The first book of 2011 was finished last week and surprise, shock horror, it was a Sherlock Holmes pastiche. This offering, Night Watch by Stephen Kendrick sees Holmes and Watson summoned by Mycroft to a shadowy London church where an ecclesiastical gathering of representatives there on behalf of many of the popular religions on earth is disturbed by the brutal murder of the Rev. Paul Appel.

Appel is the host of the event and his mutilated corpse is as much a mystery as to why he was killed as by who.

Kendrick is an American churchman and treads on what will be familiar ground to him by introducing Father Brown as a third, albeit peripheral, member of the investigative team.

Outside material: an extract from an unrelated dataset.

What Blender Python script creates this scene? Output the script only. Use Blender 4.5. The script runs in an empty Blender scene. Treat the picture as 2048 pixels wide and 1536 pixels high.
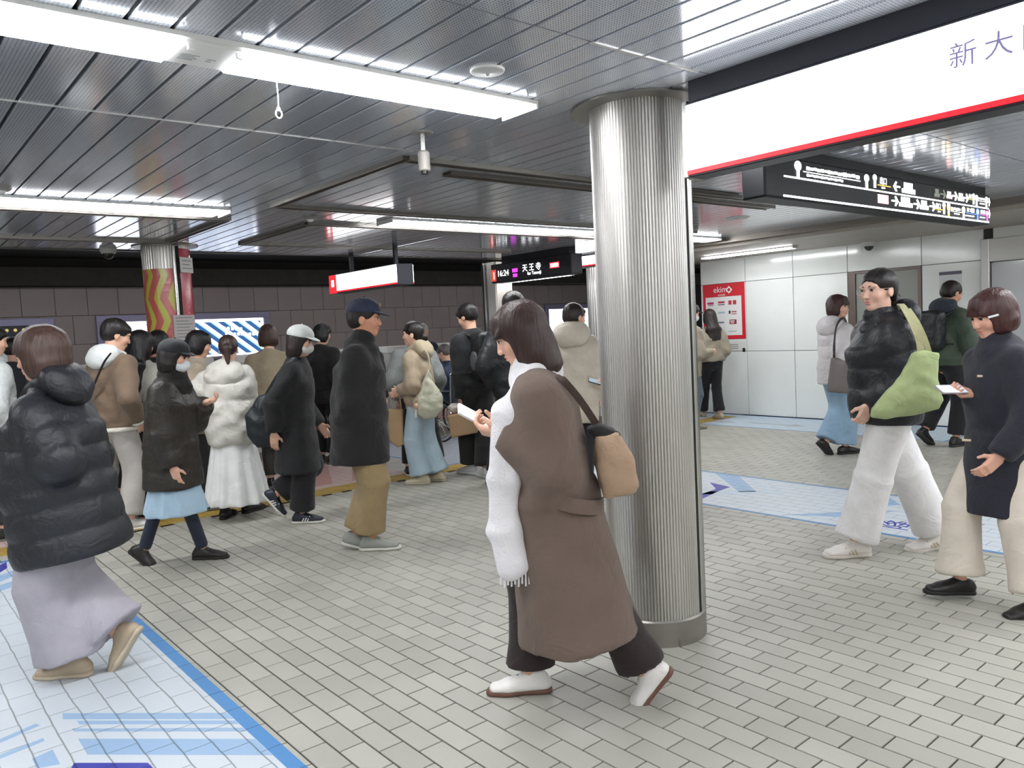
import bpy, bmesh, math, random
import numpy as np
from mathutils import Matrix, Vector
random.seed(7)
scene = bpy.context.scene
COL = scene.collection
# ---------------------------------------------------------------- camera
F_PX, YAW, PITCH, ROLL, CAM_H = 1573.8, math.radians(39.87), math.radians(-4.007), math.radians(-2.914), 1.5
_f = Vector((math.sin(YAW)*math.cos(PITCH), math.cos(YAW)*math.cos(PITCH), math.sin(PITCH)))
_r = Vector((math.cos(YAW), -math.sin(YAW), 0)); _u = _r.cross(_f)
_r2 = _r*math.cos(ROLL) + _u*math.sin(ROLL); _u2 = -_r*math.sin(ROLL) + _u*math.cos(ROLL)
cam_d = bpy.data.cameras.new('camera'); cam = bpy.data.objects.new('camera', cam_d); COL.objects.link(cam)
cam_d.sensor_width = 36.0; cam_d.lens = F_PX*36.0/2048.0; cam_d.clip_start = 0.05; cam_d.clip_end = 200
cam.matrix_world = Matrix(((_r2.x, _u2.x, -_f.x, 0), (_r2.y, _u2.y, -_f.y, 0), (_r2.z, _u2.z, -_f.z, CAM_H), (0, 0, 0, 1)))
scene.camera = cam
# ---------------------------------------------------------------- world, exposure, light levels
world = bpy.data.worlds.new('world'); scene.world = world; world.use_nodes = True
world.node_tree.nodes['Background'].inputs[0].default_value = (0.80, 0.82, 0.83, 1)
world.node_tree.nodes['Background'].inputs[1].default_value = 0.25
LAMP_E = 19.0        # fluorescent diffusers
SIGN_E = 4.0         # backlit signs
vs = scene.view_settings
vs.view_transform = 'Standard'; vs.look = 'None'; vs.gamma = 1.0; vs.use_curve_mapping = False; vs.exposure = 0.40
try: scene.cycles.max_bounces = 8; scene.cycles.diffuse_bounces = 4; scene.cycles.glossy_bounces = 4; scene.cycles.use_denoising = True
except Exception: pass

# ---------------------------------------------------------------- helpers
def lin(c):
    if isinstance(c, str):
        c = c.lstrip('#'); c = [int(c[i:i+2], 16)/255 for i in (0, 2, 4)]
    return tuple((x/12.92 if x <= 0.04045 else ((x+0.055)/1.055)**2.4) for x in c[:3])
_MATS = {}
def mat(name, color='#808080', rough=0.6, metal=0.0, vary=0.0, vscale=6.0, bump=0.0, bscale=200.0, emit=0.0, spec=0.5, coat=0.0, stretch=None, attr=False, sheen=0.0, fold=0.0, fscale=9.0):
    """procedural principled material: colour + noise variation + noise bump"""
    if name in _MATS: return _MATS[name]
    m = bpy.data.materials.new(name); m.use_nodes = True; nt = m.node_tree; b = nt.nodes['Principled BSDF']
    c = lin(color)
    b.inputs['Base Color'].default_value = (*c, 1); b.inputs['Roughness'].default_value = rough; b.inputs['Metallic'].default_value = metal
    b.inputs['Specular IOR Level'].default_value = spec
    if coat: b.inputs['Coat Weight'].default_value = coat; b.inputs['Coat Roughness'].default_value = 0.15
    if sheen: b.inputs['Sheen Weight'].default_value = sheen; b.inputs['Sheen Roughness'].default_value = 0.5
    if emit:
        b.inputs['Emission Color'].default_value = (*c, 1); b.inputs['Emission Strength'].default_value = emit
    N = nt.nodes.new; L = nt.links.new
    if vary or bump or fold:
        tc = N('ShaderNodeTexCoord'); src = tc.outputs['Object']
        if stretch:
            mp = N('ShaderNodeMapping'); mp.inputs['Scale'].default_value = stretch; L(src, mp.inputs[0]); src = mp.outputs[0]
    if attr:
        at = N('ShaderNodeVertexColor'); at.layer_name = 'tint'; colsock = at.outputs[0]; L(colsock, b.inputs['Base Color'])
    else: colsock = None
    if vary:
        n = N('ShaderNodeTexNoise'); n.inputs['Scale'].default_value = vscale; n.inputs['Detail'].default_value = 5; L(src, n.inputs['Vector'])
        mr = N('ShaderNodeMapRange'); mr.inputs[1].default_value = 0.3; mr.inputs[2].default_value = 0.7; mr.inputs[3].default_value = 1-vary; mr.inputs[4].default_value = 1+vary
        L(n.outputs[0], mr.inputs[0])
        mx = N('ShaderNodeMix'); mx.data_type = 'RGBA'; mx.blend_type = 'MULTIPLY'; mx.inputs[0].default_value = 1.0
        if colsock: L(colsock, mx.inputs[6])
        else: mx.inputs[6].default_value = (*c, 1)
        L(mr.outputs[0], mx.inputs[7]); L(mx.outputs[2], b.inputs['Base Color'])
        if emit: L(mx.outputs[2], b.inputs['Emission Color'])
    if bump:
        n2 = N('ShaderNodeTexNoise'); n2.inputs['Scale'].default_value = bscale; n2.inputs['Detail'].default_value = 4; L(src, n2.inputs['Vector'])
        bp = N('ShaderNodeBump'); bp.inputs['Strength'].default_value = bump; bp.inputs['Distance'].default_value = 0.01
        L(n2.outputs[0], bp.inputs['Height']); L(bp.outputs[0], b.inputs['Normal'])
        if fold:
            n3 = N('ShaderNodeTexNoise'); n3.inputs['Scale'].default_value = fscale; n3.inputs['Detail'].default_value = 2.5; n3.inputs['Distortion'].default_value = 1.4; L(src, n3.inputs['Vector'])
            bq = N('ShaderNodeBump'); bq.inputs['Strength'].default_value = fold; bq.inputs['Distance'].default_value = 0.05
            L(n3.outputs[0], bq.inputs['Height']); L(bq.outputs[0], bp.inputs['Normal'])
    _MATS[name] = m
    return m
def link(o, parent=None):
    COL.objects.link(o)
    if parent is not None: o.parent = parent
    return o
def tag(o, label=None, cat=None, group=None, kind=None):
    if label: o['label'] = label
    if cat: o['category'] = cat
    if group: o['group'] = group
    if kind: o['kind'] = kind
    return o
def empty(name, loc=(0, 0, 0), rz=0.0, label=None, cat=None, group=None):
    o = bpy.data.objects.new(name, None); o.empty_display_size = 0.1; COL.objects.link(o)
    o.location = loc; o.rotation_euler = (0, 0, rz)
    return tag(o, label, cat, group)
class MB:
    """collects boxes, tubes, prisms and quads and builds ONE mesh object"""
    def __init__(s): s.v = []; s.f = []; s.mi = []; s.cur = 0
    def add(s, v, f):
        n = len(s.v); s.v += [tuple(p) for p in v]; s.f += [tuple(i+n for i in q) for q in f]; s.mi += [s.cur]*len(f); return s
    def box(s, x0, x1, y0, y1, z0, z1, ch=0.0):
        if ch <= 0:
            return s.add([(x0,y0,z0),(x1,y0,z0),(x1,y1,z0),(x0,y1,z0),(x0,y0,z1),(x1,y0,z1),(x1,y1,z1),(x0,y1,z1)],
                         [(0,3,2,1),(4,5,6,7),(0,1,5,4),(1,2,6,5),(2,3,7,6),(3,0,4,7)])
        bm = bmesh.new(); bmesh.ops.create_cube(bm, size=1)
        for v in bm.verts: v.co = Vector(((x0+x1)/2+v.co.x*(x1-x0), (y0+y1)/2+v.co.y*(y1-y0), (z0+z1)/2+v.co.z*(z1-z0)))
        bmesh.ops.bevel(bm, geom=bm.edges[:], offset=ch, segments=1, affect='EDGES'); bm.verts.index_update()
        s.add([v.co for v in bm.verts], [[v.index for v in f.verts] for f in bm.faces]); bm.free(); return s
    def tube(s, pts, r, n=8, cap=True, r2=None, flat=None):
        """round tube along points; r scalar or list; flat=(w,t,normal) makes a strap"""
        pts = [Vector(p) for p in pts]; rs = r if isinstance(r, (list, tuple)) else [r]*len(pts)
        vs_, fs = [], []; prev = None
        for i, p in enumerate(pts):
            t = (pts[min(i+1, len(pts)-1)]-pts[max(i-1, 0)]).normalized()
            if prev is None:
                a = Vector((0, 0, 1)) if abs(t.z) < 0.9 else Vector((1, 0, 0)); prev = t.cross(a).normalized()
            u = (prev - t*prev.dot(t)).normalized(); prev = u; w = t.cross(u)
            for k in range(n):
                a = 2*math.pi*k/n
                vs_.append(p + (u*math.cos(a)+w*math.sin(a))*rs[i])
        for i in range(len(pts)-1):
            for k in range(n): fs.append((i*n+k, i*n+(k+1) % n, (i+1)*n+(k+1) % n, (i+1)*n+k))
        if cap: fs.append(tuple(range(n-1, -1, -1))); fs.append(tuple((len(pts)-1)*n+k for k in range(n)))
        return s.add(vs_, fs)
    def strap(s, pts, w, t, wdir):
        """flat band along points; wdir = direction(s) of its width"""
        pts = [Vector(p) for p in pts]; vs_, fs = [], []
        for i, p in enumerate(pts):
            tg = (pts[min(i+1, len(pts)-1)]-pts[max(i-1, 0)]).normalized()
            wd = Vector(wdir[i]) if isinstance(wdir, list) else Vector(wdir)
            wd = (wd - tg*wd.dot(tg)).normalized(); nn = tg.cross(wd)
            for a, b in ((-1,-1),(1,-1),(1,1),(-1,1)): vs_.append(p + wd*a*w/2 + nn*b*t/2)
        for i in range(len(pts)-1):
            for k in range(4): fs.append((i*4+k, i*4+(k+1) % 4, (i+1)*4+(k+1) % 4, (i+1)*4+k))
        fs.append((3,2,1,0)); m = (len(pts)-1)*4; fs.append((m, m+1, m+2, m+3))
        return s.add(vs_, fs)
    def lathe(s, prof, n=32, c=(0, 0, 0), axis='z'):
        """closed solid of revolution, prof = [(r,z)...] bottom to top"""
        vs_, fs = [], []
        for r, z in prof:
            for k in range(n):
                a = 2*math.pi*k/n; p = (r*math.cos(a), r*math.sin(a), z)
                if axis == 'x': p = (p[2], p[0], p[1])
                if axis == 'y': p = (p[1], p[2], p[0])
                vs_.append((p[0]+c[0], p[1]+c[1], p[2]+c[2]))
        for i in range(len(prof)-1):
            for k in range(n): fs.append((i*n+k, i*n+(k+1) % n, (i+1)*n+(k+1) % n, (i+1)*n+k))
        fs.append(tuple(range(n-1, -1, -1))); fs.append(tuple((len(prof)-1)*n+k for k in range(n)))
        return s.add(vs_, fs)
    def poly(s, pts2, fr, h0, h1):
        """flat polygon pts2 [(a,b)] in a frame (o,right,up,normal), extruded from h0 to h1 along the normal"""
        o, r, u, n = fr; k = len(pts2)
        vs_ = [o+r*a+u*b+n*h0 for a, b in pts2] + [o+r*a+u*b+n*h1 for a, b in pts2]
        fs = [tuple(range(k-1, -1, -1)), tuple(range(k, 2*k))] + [(i, (i+1) % k, k+(i+1) % k, k+i) for i in range(k)]
        return s.add(vs_, fs)
    def mesh(s, name, mats, smooth=False):
        me = bpy.data.meshes.new(name); me.from_pydata(s.v, [], s.f)
        for m in (mats if isinstance(mats, (list, tuple)) else [mats]): me.materials.append(m)
        if any(s.mi): me.polygons.foreach_set('material_index', s.mi)
        if smooth:
            me.polygons.foreach_set('use_smooth', [True]*len(me.polygons))
            try: me.set_sharp_from_angle(angle=math.radians(40))
            except Exception: pass
        me.update(); return me
    def build(s, name, mats, parent=None, smooth=False):
        o = bpy.data.objects.new(name, s.mesh(name, mats, smooth)); return link(o, parent)
def inst(name, me, parent=None, loc=(0, 0, 0), rz=0.0):
    o = bpy.data.objects.new(name, me); link(o, parent); o.location = loc; o.rotation_euler = (0, 0, rz); return o
def frame(o, r, u):
    r = Vector(r).normalized(); u = Vector(u).normalized(); return (Vector(o), r, u, r.cross(u))
def rect(a0, b0, a1, b1): return [(a0, b0), (a1, b0), (a1, b1), (a0, b1)]
def disc(a, b, r, n=20, rb=None): return [(a+r*math.cos(2*math.pi*k/n), b+(rb or r)*math.sin(2*math.pi*k/n)) for k in range(n)]
def text(name, body, fr, a, b, size, m, parent=None, h=0.001, align='LEFT', sx=1.0, ext=0.0006):
    """flat lettering in a frame: baseline start (a,b), size = letter height"""
    cu = bpy.data.curves.new(name, 'FONT'); cu.body = body; cu.size = size; cu.extrude = ext; cu.align_x = align; cu.resolution_u = 3
    t = bpy.data.objects.new(name, cu); COL.objects.link(t)
    bpy.context.view_layer.update()
    me = bpy.data.meshes.new_from_object(t.evaluated_get(bpy.context.evaluated_depsgraph_get())); me.name = name
    bpy.data.objects.remove(t); bpy.data.curves.remove(cu)
    o, r, u, n = fr
    me.transform(Matrix(((r.x*sx, u.x, n.x, 0), (r.y*sx, u.y, n.y, 0), (r.z*sx, u.z, n.z, 0), (0, 0, 0, 1))))
    me.transform(Matrix.Translation(o+r*a+u*b+n*h))
    me.materials.clear(); me.materials.append(m)
    ob = bpy.data.objects.new(name, me); link(ob, parent); return ob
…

In all honesty, this is a pretty bland offering. The story is strung out and there are times when it appears even Kendrick is getting a bit bored with the investigation, almost apologising through Watson for the unrevealing interviews for example. As well as this, there are some pretty basic mistakes made by Holmes (allowing suspects to escape, not spotting obvious clues) that just shouldn’t happen. This is further compounded by the reveal at the end which is quite simply preposterous but to explain would spoil the book.

Kendrick did appear to have a good basis for a decent short story but in the end bringing Father Brown in did nothing for the overall narrative, except to slow it down, and despite the fact the story is set over little more than 12 hours, it felt a lot longer.